What the task asks
Repeat the lines of the data that follow, please, starting at the first and stopping after the one with "dish', 'herbs', kind='stuff')".

Dataset extract
——
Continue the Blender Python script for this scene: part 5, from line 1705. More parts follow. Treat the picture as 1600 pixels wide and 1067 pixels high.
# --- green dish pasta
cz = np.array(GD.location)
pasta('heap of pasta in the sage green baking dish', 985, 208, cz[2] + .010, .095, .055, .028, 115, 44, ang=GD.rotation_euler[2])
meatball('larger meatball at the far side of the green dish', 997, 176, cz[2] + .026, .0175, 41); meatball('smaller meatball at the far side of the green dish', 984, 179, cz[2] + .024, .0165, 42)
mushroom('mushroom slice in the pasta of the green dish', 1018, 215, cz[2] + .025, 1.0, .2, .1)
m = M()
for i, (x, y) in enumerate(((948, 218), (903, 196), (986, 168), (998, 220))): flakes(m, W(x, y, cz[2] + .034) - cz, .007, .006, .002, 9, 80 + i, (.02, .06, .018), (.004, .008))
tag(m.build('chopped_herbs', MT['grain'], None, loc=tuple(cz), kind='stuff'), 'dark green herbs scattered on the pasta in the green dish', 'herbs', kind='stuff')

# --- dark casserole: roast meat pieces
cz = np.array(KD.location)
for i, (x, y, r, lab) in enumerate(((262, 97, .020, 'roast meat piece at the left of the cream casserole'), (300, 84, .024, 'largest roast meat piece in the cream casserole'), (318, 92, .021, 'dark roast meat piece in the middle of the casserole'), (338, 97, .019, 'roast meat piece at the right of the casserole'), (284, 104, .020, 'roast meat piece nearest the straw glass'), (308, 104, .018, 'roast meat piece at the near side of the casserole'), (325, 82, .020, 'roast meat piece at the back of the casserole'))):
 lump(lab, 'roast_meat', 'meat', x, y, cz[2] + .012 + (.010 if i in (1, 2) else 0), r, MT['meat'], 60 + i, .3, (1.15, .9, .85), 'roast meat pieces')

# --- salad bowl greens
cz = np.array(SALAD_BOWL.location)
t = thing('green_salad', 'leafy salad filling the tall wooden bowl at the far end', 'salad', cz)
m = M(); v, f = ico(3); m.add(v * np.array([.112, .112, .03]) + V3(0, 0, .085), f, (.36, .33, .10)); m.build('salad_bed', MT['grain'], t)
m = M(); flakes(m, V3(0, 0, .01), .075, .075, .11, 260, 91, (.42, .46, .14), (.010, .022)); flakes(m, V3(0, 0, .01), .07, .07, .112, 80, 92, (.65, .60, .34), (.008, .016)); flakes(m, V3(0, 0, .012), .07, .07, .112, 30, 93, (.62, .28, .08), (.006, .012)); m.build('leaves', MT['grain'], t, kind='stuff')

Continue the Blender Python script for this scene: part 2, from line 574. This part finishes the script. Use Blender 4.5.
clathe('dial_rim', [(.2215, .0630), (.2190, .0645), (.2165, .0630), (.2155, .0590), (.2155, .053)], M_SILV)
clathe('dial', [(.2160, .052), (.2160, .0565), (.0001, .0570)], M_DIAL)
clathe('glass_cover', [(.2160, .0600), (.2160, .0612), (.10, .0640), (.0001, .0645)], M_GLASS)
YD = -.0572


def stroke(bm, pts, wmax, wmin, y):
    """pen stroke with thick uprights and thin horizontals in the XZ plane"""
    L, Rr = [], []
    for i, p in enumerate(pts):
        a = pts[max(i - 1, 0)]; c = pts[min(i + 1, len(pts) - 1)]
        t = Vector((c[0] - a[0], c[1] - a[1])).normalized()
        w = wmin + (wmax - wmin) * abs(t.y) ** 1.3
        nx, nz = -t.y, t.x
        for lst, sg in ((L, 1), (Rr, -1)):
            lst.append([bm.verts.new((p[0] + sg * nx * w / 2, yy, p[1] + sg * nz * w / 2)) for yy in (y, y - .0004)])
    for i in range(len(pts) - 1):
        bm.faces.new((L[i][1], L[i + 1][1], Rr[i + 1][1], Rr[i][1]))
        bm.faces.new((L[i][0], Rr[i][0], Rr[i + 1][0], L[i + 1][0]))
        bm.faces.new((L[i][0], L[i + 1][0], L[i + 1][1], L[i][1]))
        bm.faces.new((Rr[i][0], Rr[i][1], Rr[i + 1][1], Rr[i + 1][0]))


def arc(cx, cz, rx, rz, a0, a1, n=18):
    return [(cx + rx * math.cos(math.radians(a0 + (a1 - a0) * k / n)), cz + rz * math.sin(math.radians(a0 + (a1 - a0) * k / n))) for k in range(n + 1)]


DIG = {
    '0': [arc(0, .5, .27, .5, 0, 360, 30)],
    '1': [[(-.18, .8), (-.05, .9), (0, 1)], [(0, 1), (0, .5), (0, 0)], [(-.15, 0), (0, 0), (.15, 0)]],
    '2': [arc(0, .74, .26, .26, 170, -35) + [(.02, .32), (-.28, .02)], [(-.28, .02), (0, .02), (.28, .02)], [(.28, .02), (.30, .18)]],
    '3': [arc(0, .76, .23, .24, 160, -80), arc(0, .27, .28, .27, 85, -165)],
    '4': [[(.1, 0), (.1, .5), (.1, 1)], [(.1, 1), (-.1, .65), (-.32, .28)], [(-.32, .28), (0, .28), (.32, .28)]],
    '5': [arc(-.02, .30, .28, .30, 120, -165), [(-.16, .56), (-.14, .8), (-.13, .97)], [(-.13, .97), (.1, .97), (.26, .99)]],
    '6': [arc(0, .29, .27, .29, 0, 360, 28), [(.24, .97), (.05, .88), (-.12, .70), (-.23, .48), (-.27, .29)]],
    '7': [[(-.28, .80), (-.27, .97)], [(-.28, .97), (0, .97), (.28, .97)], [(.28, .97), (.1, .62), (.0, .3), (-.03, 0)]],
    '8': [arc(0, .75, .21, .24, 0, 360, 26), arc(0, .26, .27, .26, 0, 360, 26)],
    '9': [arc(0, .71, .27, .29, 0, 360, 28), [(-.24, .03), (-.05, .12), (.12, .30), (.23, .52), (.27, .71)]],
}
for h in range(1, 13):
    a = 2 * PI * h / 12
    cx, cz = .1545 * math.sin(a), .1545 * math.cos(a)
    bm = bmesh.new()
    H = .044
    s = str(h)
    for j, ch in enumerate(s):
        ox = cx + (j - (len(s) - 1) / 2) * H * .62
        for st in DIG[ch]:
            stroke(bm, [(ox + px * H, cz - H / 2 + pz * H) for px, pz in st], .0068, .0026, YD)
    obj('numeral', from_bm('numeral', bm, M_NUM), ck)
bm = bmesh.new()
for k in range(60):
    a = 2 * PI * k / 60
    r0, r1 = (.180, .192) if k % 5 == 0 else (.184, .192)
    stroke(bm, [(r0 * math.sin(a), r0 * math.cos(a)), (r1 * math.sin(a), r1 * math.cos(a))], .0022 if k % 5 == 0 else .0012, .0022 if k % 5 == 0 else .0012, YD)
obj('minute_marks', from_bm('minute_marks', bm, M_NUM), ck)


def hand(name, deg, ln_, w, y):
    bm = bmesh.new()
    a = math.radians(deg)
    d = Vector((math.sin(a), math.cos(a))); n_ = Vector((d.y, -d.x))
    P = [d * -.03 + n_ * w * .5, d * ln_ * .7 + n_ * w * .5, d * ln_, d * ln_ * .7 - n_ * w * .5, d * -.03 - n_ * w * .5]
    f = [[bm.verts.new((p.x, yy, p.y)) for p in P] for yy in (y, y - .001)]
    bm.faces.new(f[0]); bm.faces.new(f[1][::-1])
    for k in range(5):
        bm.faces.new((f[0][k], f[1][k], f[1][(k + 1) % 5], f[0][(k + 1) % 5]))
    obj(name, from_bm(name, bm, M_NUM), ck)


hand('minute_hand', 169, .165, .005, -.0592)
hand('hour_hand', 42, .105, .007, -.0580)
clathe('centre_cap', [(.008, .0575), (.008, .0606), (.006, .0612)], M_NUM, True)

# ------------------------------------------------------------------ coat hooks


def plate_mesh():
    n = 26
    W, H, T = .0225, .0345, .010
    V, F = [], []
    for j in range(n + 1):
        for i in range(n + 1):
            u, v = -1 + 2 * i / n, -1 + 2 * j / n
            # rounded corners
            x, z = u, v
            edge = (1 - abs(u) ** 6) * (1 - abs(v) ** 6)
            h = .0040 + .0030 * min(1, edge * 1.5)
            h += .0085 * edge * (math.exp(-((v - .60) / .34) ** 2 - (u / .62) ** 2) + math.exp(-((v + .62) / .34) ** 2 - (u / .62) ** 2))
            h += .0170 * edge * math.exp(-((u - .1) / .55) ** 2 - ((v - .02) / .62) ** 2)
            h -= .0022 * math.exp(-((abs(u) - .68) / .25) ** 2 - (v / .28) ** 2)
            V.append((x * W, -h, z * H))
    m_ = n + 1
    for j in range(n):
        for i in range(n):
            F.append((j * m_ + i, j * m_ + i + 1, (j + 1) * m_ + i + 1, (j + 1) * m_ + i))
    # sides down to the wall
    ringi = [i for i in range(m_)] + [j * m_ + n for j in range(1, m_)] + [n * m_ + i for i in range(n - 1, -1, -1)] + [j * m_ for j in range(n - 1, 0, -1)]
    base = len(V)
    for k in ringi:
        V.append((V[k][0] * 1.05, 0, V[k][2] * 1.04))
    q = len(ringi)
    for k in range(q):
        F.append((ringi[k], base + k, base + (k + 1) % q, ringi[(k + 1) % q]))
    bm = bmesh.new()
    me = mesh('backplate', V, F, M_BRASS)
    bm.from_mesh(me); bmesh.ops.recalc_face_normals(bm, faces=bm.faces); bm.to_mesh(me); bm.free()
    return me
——
Solution
Continue the Blender Python script for this scene: part 5, from line 1705. More parts follow. Treat the picture as 1600 pixels wide and 1067 pixels high.
# --- green dish pasta
cz = np.array(GD.location)
pasta('heap of pasta in the sage green baking dish', 985, 208, cz[2] + .010, .095, .055, .028, 115, 44, ang=GD.rotation_euler[2])
meatball('larger meatball at the far side of the green dish', 997, 176, cz[2] + .026, .0175, 41); meatball('smaller meatball at the far side of the green dish', 984, 179, cz[2] + .024, .0165, 42)
mushroom('mushroom slice in the pasta of the green dish', 1018, 215, cz[2] + .025, 1.0, .2, .1)
m = M()
for i, (x, y) in enumerate(((948, 218), (903, 196), (986, 168), (998, 220))): flakes(m, W(x, y, cz[2] + .034) - cz, .007, .006, .002, 9, 80 + i, (.02, .06, .018), (.004, .008))
tag(m.build('chopped_herbs', MT['grain'], None, loc=tuple(cz), kind='stuff'), 'dark green herbs scattered on the pasta in the green dish', 'herbs', kind='stuff')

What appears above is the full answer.